Set problem – Copy the lines holding the word "picture", all of them.

■ ■ ■ ■

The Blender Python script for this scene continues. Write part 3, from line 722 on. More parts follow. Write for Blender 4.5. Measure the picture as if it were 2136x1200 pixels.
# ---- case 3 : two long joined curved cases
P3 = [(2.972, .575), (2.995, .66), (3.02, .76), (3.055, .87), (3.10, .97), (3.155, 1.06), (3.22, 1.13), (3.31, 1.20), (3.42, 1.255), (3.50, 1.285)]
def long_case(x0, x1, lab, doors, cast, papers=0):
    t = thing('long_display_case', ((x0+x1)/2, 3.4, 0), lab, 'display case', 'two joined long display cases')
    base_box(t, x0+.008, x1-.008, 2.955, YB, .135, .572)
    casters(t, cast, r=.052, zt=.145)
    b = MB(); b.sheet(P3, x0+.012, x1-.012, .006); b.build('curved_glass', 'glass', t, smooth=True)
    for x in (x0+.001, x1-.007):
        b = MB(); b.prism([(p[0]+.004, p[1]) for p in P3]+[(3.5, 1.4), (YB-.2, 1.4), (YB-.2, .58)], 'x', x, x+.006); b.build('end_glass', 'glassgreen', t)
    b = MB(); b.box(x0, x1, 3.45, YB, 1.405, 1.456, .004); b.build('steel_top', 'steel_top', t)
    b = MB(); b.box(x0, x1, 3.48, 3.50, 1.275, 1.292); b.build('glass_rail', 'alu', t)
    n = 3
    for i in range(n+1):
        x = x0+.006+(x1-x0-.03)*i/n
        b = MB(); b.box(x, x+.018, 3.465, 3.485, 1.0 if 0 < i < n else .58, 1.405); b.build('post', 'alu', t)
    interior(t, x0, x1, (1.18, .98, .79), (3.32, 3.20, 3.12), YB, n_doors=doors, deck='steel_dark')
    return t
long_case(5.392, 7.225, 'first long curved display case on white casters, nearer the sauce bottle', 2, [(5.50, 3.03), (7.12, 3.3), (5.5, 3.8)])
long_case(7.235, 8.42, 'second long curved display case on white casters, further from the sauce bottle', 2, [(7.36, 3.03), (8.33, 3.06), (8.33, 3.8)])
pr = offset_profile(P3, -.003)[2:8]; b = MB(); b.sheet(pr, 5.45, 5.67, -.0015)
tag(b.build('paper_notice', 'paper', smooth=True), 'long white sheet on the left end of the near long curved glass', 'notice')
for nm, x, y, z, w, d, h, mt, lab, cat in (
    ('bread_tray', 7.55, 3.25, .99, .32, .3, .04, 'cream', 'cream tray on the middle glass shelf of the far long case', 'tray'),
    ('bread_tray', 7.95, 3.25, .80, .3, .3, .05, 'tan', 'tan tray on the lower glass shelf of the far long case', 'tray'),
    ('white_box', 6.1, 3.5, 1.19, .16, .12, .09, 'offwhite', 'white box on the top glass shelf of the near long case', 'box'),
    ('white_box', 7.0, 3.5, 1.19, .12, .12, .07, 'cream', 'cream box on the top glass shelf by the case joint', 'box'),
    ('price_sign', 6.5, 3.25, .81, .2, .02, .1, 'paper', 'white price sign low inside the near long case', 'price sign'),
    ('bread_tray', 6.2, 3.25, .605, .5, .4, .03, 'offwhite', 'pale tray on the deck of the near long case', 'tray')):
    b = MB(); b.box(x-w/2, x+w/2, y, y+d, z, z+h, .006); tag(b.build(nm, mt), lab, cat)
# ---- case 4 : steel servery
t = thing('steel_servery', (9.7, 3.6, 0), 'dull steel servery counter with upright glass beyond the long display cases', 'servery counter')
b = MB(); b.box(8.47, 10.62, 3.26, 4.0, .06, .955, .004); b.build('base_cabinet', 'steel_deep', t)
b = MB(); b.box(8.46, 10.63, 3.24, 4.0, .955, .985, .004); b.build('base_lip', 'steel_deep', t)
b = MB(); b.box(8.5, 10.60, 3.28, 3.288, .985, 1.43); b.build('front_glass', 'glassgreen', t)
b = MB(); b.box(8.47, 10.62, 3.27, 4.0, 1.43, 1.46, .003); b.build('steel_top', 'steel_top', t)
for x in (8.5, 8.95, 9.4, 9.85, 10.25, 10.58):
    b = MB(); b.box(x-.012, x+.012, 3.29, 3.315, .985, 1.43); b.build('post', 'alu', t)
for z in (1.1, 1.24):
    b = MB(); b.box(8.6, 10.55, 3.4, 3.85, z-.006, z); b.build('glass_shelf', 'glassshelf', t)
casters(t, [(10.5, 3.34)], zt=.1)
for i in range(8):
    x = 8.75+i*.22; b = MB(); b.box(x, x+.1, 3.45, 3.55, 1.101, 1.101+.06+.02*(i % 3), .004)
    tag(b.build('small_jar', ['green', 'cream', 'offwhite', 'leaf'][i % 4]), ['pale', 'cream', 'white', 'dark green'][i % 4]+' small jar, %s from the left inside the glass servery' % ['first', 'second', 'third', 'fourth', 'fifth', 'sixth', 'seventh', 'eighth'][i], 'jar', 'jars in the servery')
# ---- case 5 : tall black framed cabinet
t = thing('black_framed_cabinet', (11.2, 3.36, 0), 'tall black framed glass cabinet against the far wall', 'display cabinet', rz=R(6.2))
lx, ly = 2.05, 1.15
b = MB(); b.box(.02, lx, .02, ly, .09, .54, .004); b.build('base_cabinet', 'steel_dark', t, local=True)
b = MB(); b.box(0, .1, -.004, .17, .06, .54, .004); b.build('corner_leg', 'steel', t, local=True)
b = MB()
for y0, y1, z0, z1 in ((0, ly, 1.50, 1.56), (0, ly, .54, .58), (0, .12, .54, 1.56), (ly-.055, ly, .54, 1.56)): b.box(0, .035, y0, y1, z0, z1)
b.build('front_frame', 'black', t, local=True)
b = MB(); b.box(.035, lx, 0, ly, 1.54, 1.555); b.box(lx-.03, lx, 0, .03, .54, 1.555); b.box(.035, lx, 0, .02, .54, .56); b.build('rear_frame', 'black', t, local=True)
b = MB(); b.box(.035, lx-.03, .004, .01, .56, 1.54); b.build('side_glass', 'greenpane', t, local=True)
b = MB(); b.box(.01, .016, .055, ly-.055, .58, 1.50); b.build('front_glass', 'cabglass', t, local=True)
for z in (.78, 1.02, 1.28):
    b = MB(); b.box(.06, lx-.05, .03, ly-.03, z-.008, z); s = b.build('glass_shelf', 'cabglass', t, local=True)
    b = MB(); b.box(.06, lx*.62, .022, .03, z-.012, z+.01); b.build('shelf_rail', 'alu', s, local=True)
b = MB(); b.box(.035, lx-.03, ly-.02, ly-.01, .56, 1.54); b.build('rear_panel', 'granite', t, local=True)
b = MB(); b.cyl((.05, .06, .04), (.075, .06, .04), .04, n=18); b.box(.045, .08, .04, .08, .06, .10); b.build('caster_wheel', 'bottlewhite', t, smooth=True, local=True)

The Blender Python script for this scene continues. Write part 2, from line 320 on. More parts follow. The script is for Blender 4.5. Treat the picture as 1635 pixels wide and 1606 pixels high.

■ ■ ■ ■

Reply to the task –
The Blender Python script for this scene continues. Write part 3, from line 722 on. More parts follow. Write for Blender 4.5. Measure the picture as if it were 2136x1200 pixels.
The Blender Python script for this scene continues. Write part 2, from line 320 on. More parts follow. The script is for Blender 4.5. Treat the picture as 1635 pixels wide and 1606 pixels high.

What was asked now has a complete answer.